I hated the trackpad almost immediately. After a couple of days with it I hated it less, but still hated it. I think I would much rather have real buttons over this "forcepad" thing. Double-click, click-drag, and right-click were all hit-and-miss and made the machine frustrating to use, even after I watched all the introductary videos. For the most part I got around the problem by attaching a wireless USB mouse to the keyboard and using that instead.

The device came with a stylus. I played with it for all of five minutes. My scrawls were pretty incomprehensible, although I'm sure with practice they would get better. I didn't manage to do anything "real" with it, but I see the potential.

Despite having the computer in a real-world situation, I didn't get a genuine opportunity to "go tablet", I ended up using it in Ultrabook format for the entire time I had it. In playing with tablet mode, I reinforced my impression that "tablet mode is for information consumption, not creation." The tablet's on-screen keyboard is predictably terrible.

Speaking of the keyboard, the tablet mode also taught me something about Domain Security. If your tablet is a member of a Windows Domain, when you log in you get to "type" your password on the on-screen keyboard. This is predictably terrible. You might be able to bully your IT department into letting you use a PIN instead of a password, but that does terrible things to your domain's security profile.

Now that said, the keyboard component also has a fingerprint scanner. While fingerprint scanners are not the greatest idea on their own, it would make more sense for the scanner to be on the tablet portion instead of the keyboard portion. That way when you didn't have the keyboard you would at least have the option of a less-insecure method of getting into your tablet.

In general, having a touch screen and a tablet format made the whole Windows 8 Metro interface more reasonable, I probably used it more over the three days than I have in the years I've had a Windows 8/8.1 laptop in front of me.

As far as my experience with the battery life goes, I can only describe it as mixed. The first day I had the device I was not the first one to play with it, and I suspect that another user was still "logged in" and had processes running. So battery life was not what I expected, and since I left the power adapter at the office I knackered my chances for playing with the device further.

Also irritating was the default power plan that the device used, putting the device to sleep after only four minutes of being idle. Since my usage model involves making connections to lots of computers, having them all dumped every time the computer went to sleep was not useful.

The last day with the device, though, I did a long charge (which was slow -- four hours didn't fully charge either the keyboard or the tablet) and then used it all day,and the next morning the combined charge was still over 50%. Changing the power plan to be a more laptop like sleep-after-30-mins-and-never-on-charger made the usage more convenient too.

As far as evaluating this device as suitable to me, I have to say I have new doubts. While doing research on the Surface I took a hard look at the CPU and RAM options available. The options on this device are similar to what is available on the Surface, so the same reluctance applies: will this CPU be suitable three or more years in the future? Will 8GB of RAM be enough, especially since it is non-upgradable in these devices? I do end up doing some virtualization, as some customer environments need to be kept separate from my main one. Now that XP has been end-of-lifed I have to use Win7 and that really isn't usable without 4GB of RAM in a VM.
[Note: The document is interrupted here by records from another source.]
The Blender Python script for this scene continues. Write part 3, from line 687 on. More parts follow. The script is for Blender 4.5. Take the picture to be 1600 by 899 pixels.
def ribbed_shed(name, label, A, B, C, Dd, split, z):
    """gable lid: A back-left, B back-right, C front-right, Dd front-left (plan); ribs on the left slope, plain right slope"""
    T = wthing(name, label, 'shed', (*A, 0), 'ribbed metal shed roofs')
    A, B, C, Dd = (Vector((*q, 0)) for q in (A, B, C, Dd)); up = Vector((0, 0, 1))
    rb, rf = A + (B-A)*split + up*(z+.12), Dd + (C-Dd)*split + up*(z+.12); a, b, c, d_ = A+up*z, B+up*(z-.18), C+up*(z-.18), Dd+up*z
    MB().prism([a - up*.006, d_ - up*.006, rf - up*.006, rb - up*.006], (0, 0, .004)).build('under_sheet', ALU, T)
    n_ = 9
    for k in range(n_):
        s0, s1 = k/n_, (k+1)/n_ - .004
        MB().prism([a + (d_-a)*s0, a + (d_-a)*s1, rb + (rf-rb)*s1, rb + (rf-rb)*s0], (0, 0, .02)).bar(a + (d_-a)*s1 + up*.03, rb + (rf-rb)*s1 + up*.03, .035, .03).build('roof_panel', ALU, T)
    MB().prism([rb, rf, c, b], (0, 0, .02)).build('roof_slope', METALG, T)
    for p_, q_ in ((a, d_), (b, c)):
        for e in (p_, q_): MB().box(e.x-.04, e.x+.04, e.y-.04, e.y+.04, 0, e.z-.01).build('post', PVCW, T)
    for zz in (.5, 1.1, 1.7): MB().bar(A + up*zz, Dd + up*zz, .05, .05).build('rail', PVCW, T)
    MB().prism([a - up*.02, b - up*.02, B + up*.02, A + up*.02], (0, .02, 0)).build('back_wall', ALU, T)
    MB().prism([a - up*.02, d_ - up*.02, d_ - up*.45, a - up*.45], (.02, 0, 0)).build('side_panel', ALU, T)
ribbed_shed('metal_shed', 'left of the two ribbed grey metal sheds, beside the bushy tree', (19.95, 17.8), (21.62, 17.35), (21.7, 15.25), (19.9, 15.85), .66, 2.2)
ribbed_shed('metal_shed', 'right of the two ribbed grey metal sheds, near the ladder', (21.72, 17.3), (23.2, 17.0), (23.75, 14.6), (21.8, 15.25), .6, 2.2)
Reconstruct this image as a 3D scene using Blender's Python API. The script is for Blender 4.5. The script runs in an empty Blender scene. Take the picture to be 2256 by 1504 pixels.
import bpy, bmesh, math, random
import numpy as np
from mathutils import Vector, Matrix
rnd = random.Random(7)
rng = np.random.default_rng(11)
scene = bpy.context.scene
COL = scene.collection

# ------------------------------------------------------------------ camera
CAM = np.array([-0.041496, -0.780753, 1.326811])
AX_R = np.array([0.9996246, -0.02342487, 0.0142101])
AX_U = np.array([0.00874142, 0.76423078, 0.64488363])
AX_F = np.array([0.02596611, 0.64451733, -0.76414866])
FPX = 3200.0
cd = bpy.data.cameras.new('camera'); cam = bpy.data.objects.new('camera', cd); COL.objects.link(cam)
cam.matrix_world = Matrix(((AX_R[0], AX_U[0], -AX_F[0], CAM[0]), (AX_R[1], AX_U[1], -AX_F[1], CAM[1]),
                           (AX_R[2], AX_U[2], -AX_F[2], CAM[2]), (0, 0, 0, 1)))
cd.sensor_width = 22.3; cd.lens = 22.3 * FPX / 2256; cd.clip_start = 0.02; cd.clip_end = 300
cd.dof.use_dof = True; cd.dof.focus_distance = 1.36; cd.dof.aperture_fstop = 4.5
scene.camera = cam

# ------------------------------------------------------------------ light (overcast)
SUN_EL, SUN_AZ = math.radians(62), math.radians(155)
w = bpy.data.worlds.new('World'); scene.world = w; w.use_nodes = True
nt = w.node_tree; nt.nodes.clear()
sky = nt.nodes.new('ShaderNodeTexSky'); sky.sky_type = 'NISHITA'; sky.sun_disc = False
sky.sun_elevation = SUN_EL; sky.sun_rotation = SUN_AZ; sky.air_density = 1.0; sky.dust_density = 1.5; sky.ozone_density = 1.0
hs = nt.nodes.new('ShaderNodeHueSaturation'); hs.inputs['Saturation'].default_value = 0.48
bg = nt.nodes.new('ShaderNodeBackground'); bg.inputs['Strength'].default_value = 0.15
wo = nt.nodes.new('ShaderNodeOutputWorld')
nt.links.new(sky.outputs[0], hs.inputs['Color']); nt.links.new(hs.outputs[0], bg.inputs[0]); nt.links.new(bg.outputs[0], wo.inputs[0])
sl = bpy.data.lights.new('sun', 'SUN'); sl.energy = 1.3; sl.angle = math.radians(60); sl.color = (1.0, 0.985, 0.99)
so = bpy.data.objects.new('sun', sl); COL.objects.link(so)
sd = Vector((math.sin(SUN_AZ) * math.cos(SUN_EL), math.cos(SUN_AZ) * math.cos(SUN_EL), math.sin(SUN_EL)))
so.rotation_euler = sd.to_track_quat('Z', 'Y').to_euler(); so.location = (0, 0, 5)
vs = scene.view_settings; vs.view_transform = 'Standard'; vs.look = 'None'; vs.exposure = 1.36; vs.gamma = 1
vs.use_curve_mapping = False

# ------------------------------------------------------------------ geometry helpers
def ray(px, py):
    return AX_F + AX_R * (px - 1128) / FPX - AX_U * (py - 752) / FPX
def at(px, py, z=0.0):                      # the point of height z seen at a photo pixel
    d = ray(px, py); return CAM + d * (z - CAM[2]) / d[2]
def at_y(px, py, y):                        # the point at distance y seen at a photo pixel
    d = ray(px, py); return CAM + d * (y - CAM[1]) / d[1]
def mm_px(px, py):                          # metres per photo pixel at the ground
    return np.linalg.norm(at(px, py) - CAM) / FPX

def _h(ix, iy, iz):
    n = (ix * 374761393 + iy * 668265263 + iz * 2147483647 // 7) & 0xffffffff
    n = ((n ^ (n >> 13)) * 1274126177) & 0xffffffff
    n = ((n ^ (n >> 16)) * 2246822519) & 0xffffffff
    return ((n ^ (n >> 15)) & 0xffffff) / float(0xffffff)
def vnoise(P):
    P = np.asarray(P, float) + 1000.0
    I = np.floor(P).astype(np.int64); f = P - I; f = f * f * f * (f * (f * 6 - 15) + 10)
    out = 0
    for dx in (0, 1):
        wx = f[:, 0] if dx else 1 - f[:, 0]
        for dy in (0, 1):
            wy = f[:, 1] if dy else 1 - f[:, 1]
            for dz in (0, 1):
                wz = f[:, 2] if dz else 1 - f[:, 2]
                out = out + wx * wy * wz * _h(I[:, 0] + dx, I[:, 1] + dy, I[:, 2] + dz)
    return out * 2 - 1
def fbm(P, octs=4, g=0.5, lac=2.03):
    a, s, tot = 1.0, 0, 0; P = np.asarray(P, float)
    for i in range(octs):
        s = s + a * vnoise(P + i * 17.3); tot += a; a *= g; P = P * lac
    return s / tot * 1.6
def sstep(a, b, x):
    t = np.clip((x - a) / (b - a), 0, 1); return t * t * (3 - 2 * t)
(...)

There is also the issue of connectivity. This device would require a USB-to-GB ethernet dongle, and it is limited in the number of USB connections it has. I'd end up needing a USB-to-dock type thing to connect my monitors and keyboard, and would probably need a bluetooth mouse so that I wasn't using up a valuable USB port.

The fact that I didn't find an opportunity to "go tablet" tells me that I might be better off not going with a device that suffers the tablet trade-offs and get a more traditional ultrabook instead, one with a more powerful CPU and options for RAM up to at least 16GB.

This was a worth-while experience, and I think it may have saved me a whole lot of future trouble. I am definitely off the Surface Pro train for right now.